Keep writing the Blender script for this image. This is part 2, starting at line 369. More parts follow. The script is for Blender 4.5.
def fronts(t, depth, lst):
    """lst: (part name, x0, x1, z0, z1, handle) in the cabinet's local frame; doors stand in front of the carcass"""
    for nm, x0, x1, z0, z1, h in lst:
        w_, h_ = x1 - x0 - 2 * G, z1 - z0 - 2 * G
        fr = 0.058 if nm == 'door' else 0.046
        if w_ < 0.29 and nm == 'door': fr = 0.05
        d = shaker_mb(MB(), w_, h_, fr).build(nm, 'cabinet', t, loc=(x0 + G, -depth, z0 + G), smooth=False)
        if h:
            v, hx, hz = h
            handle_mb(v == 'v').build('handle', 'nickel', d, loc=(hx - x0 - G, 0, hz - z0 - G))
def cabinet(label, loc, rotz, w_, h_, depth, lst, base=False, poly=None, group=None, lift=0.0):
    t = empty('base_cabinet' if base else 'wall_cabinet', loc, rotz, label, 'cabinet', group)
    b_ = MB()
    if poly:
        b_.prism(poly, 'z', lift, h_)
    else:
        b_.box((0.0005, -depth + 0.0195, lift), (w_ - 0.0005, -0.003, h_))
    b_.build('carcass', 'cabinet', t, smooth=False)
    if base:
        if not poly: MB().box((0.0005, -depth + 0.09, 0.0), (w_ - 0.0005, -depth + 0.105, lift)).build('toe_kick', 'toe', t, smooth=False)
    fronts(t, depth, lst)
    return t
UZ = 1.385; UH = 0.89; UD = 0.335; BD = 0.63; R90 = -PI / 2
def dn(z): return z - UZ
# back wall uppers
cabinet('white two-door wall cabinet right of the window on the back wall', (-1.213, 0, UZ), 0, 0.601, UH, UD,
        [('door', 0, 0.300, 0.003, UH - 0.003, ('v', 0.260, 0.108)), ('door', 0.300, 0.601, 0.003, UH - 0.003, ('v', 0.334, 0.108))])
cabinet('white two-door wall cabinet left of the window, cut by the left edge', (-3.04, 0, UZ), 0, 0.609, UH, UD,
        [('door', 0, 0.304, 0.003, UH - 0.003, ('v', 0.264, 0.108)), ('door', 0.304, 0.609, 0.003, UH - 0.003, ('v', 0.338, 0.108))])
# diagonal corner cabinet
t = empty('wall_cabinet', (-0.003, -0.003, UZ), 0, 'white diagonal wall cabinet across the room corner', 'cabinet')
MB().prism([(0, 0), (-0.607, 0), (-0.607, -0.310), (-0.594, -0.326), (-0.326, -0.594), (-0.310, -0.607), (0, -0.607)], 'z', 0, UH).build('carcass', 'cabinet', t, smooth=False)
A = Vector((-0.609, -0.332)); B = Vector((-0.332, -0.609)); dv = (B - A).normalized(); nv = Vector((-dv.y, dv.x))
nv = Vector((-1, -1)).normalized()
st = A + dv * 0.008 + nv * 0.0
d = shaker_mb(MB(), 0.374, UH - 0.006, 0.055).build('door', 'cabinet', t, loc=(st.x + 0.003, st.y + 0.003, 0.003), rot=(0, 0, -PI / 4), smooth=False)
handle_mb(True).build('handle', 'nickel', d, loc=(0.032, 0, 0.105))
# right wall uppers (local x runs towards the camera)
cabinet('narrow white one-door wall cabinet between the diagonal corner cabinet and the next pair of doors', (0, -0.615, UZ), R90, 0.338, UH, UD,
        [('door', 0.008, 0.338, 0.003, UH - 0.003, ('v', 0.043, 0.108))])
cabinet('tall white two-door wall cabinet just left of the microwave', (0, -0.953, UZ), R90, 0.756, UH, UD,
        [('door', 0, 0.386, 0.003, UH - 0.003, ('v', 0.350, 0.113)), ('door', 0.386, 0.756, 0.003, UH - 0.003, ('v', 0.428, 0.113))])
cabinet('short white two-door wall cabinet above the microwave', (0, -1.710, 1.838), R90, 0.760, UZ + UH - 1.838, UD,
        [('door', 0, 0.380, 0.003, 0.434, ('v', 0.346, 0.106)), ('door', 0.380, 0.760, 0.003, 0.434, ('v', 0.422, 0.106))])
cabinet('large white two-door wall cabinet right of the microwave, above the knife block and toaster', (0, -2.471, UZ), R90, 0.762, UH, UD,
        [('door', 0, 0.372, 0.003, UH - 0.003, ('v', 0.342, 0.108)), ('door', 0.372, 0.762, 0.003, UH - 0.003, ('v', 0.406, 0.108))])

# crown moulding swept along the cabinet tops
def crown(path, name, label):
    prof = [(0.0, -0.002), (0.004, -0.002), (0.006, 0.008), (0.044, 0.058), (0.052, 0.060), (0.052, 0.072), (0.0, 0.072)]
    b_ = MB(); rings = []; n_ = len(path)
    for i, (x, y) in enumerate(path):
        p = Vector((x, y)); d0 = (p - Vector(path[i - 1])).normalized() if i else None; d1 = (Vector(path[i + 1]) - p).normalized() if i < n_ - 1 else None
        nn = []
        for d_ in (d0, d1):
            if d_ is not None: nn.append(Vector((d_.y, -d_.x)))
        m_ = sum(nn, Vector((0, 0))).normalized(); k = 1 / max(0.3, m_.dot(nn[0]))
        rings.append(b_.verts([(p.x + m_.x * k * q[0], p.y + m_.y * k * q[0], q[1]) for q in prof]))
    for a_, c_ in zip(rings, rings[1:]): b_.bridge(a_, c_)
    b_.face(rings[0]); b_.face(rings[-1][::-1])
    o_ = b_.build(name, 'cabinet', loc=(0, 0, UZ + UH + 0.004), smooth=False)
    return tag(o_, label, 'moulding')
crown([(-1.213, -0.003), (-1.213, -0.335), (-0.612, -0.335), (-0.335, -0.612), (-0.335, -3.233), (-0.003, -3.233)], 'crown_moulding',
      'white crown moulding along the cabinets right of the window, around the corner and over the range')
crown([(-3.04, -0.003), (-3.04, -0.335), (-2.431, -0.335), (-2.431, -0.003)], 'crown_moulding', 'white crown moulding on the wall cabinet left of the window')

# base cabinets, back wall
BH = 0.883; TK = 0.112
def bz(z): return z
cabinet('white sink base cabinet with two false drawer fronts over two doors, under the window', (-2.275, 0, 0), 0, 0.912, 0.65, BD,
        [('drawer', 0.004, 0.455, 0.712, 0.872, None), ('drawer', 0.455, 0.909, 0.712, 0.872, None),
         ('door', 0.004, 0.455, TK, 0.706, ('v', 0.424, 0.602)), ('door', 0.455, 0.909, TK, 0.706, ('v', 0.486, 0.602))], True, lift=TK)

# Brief
Set down the material above again, word for word.

# Reply to the exercise
Keep writing the Blender script for this image. This is part 2, starting at line 369. More parts follow. The script is for Blender 4.5.
def fronts(t, depth, lst):
    """lst: (part name, x0, x1, z0, z1, handle) in the cabinet's local frame; doors stand in front of the carcass"""
    for nm, x0, x1, z0, z1, h in lst:
        w_, h_ = x1 - x0 - 2 * G, z1 - z0 - 2 * G
        fr = 0.058 if nm == 'door' else 0.046
        if w_ < 0.29 and nm == 'door': fr = 0.05
        d = shaker_mb(MB(), w_, h_, fr).build(nm, 'cabinet', t, loc=(x0 + G, -depth, z0 + G), smooth=False)
        if h:
            v, hx, hz = h
            handle_mb(v == 'v').build('handle', 'nickel', d, loc=(hx - x0 - G, 0, hz - z0 - G))
def cabinet(label, loc, rotz, w_, h_, depth, lst, base=False, poly=None, group=None, lift=0.0):
    t = empty('base_cabinet' if base else 'wall_cabinet', loc, rotz, label, 'cabinet', group)
    b_ = MB()
    if poly:
        b_.prism(poly, 'z', lift, h_)
    else:
        b_.box((0.0005, -depth + 0.0195, lift), (w_ - 0.0005, -0.003, h_))
    b_.build('carcass', 'cabinet', t, smooth=False)
    if base:
        if not poly: MB().box((0.0005, -depth + 0.09, 0.0), (w_ - 0.0005, -depth + 0.105, lift)).build('toe_kick', 'toe', t, smooth=False)
    fronts(t, depth, lst)
    return t
UZ = 1.385; UH = 0.89; UD = 0.335; BD = 0.63; R90 = -PI / 2
def dn(z): return z - UZ
# back wall uppers
cabinet('white two-door wall cabinet right of the window on the back wall', (-1.213, 0, UZ), 0, 0.601, UH, UD,
        [('door', 0, 0.300, 0.003, UH - 0.003, ('v', 0.260, 0.108)), ('door', 0.300, 0.601, 0.003, UH - 0.003, ('v', 0.334, 0.108))])
cabinet('white two-door wall cabinet left of the window, cut by the left edge', (-3.04, 0, UZ), 0, 0.609, UH, UD,
        [('door', 0, 0.304, 0.003, UH - 0.003, ('v', 0.264, 0.108)), ('door', 0.304, 0.609, 0.003, UH - 0.003, ('v', 0.338, 0.108))])
# diagonal corner cabinet
t = empty('wall_cabinet', (-0.003, -0.003, UZ), 0, 'white diagonal wall cabinet across the room corner', 'cabinet')
MB().prism([(0, 0), (-0.607, 0), (-0.607, -0.310), (-0.594, -0.326), (-0.326, -0.594), (-0.310, -0.607), (0, -0.607)], 'z', 0, UH).build('carcass', 'cabinet', t, smooth=False)
A = Vector((-0.609, -0.332)); B = Vector((-0.332, -0.609)); dv = (B - A).normalized(); nv = Vector((-dv.y, dv.x))
nv = Vector((-1, -1)).normalized()
st = A + dv * 0.008 + nv * 0.0
d = shaker_mb(MB(), 0.374, UH - 0.006, 0.055).build('door', 'cabinet', t, loc=(st.x + 0.003, st.y + 0.003, 0.003), rot=(0, 0, -PI / 4), smooth=False)
handle_mb(True).build('handle', 'nickel', d, loc=(0.032, 0, 0.105))
# right wall uppers (local x runs towards the camera)
cabinet('narrow white one-door wall cabinet between the diagonal corner cabinet and the next pair of doors', (0, -0.615, UZ), R90, 0.338, UH, UD,
        [('door', 0.008, 0.338, 0.003, UH - 0.003, ('v', 0.043, 0.108))])
cabinet('tall white two-door wall cabinet just left of the microwave', (0, -0.953, UZ), R90, 0.756, UH, UD,
        [('door', 0, 0.386, 0.003, UH - 0.003, ('v', 0.350, 0.113)), ('door', 0.386, 0.756, 0.003, UH - 0.003, ('v', 0.428, 0.113))])
cabinet('short white two-door wall cabinet above the microwave', (0, -1.710, 1.838), R90, 0.760, UZ + UH - 1.838, UD,
        [('door', 0, 0.380, 0.003, 0.434, ('v', 0.346, 0.106)), ('door', 0.380, 0.760, 0.003, 0.434, ('v', 0.422, 0.106))])
cabinet('large white two-door wall cabinet right of the microwave, above the knife block and toaster', (0, -2.471, UZ), R90, 0.762, UH, UD,
        [('door', 0, 0.372, 0.003, UH - 0.003, ('v', 0.342, 0.108)), ('door', 0.372, 0.762, 0.003, UH - 0.003, ('v', 0.406, 0.108))])

# crown moulding swept along the cabinet tops
def crown(path, name, label):
    prof = [(0.0, -0.002), (0.004, -0.002), (0.006, 0.008), (0.044, 0.058), (0.052, 0.060), (0.052, 0.072), (0.0, 0.072)]
    b_ = MB(); rings = []; n_ = len(path)
    for i, (x, y) in enumerate(path):
        p = Vector((x, y)); d0 = (p - Vector(path[i - 1])).normalized() if i else None; d1 = (Vector(path[i + 1]) - p).normalized() if i < n_ - 1 else None
        nn = []
        for d_ in (d0, d1):
            if d_ is not None: nn.append(Vector((d_.y, -d_.x)))
        m_ = sum(nn, Vector((0, 0))).normalized(); k = 1 / max(0.3, m_.dot(nn[0]))
        rings.append(b_.verts([(p.x + m_.x * k * q[0], p.y + m_.y * k * q[0], q[1]) for q in prof]))
    for a_, c_ in zip(rings, rings[1:]): b_.bridge(a_, c_)
    b_.face(rings[0]); b_.face(rings[-1][::-1])
    o_ = b_.build(name, 'cabinet', loc=(0, 0, UZ + UH + 0.004), smooth=False)
    return tag(o_, label, 'moulding')
crown([(-1.213, -0.003), (-1.213, -0.335), (-0.612, -0.335), (-0.335, -0.612), (-0.335, -3.233), (-0.003, -3.233)], 'crown_moulding',
      'white crown moulding along the cabinets right of the window, around the corner and over the range')
crown([(-3.04, -0.003), (-3.04, -0.335), (-2.431, -0.335), (-2.431, -0.003)], 'crown_moulding', 'white crown moulding on the wall cabinet left of the window')

# base cabinets, back wall
BH = 0.883; TK = 0.112
def bz(z): return z
cabinet('white sink base cabinet with two false drawer fronts over two doors, under the window', (-2.275, 0, 0), 0, 0.912, 0.65, BD,
        [('drawer', 0.004, 0.455, 0.712, 0.872, None), ('drawer', 0.455, 0.909, 0.712, 0.872, None),
         ('door', 0.004, 0.455, TK, 0.706, ('v', 0.424, 0.602)), ('door', 0.455, 0.909, TK, 0.706, ('v', 0.486, 0.602))], True, lift=TK)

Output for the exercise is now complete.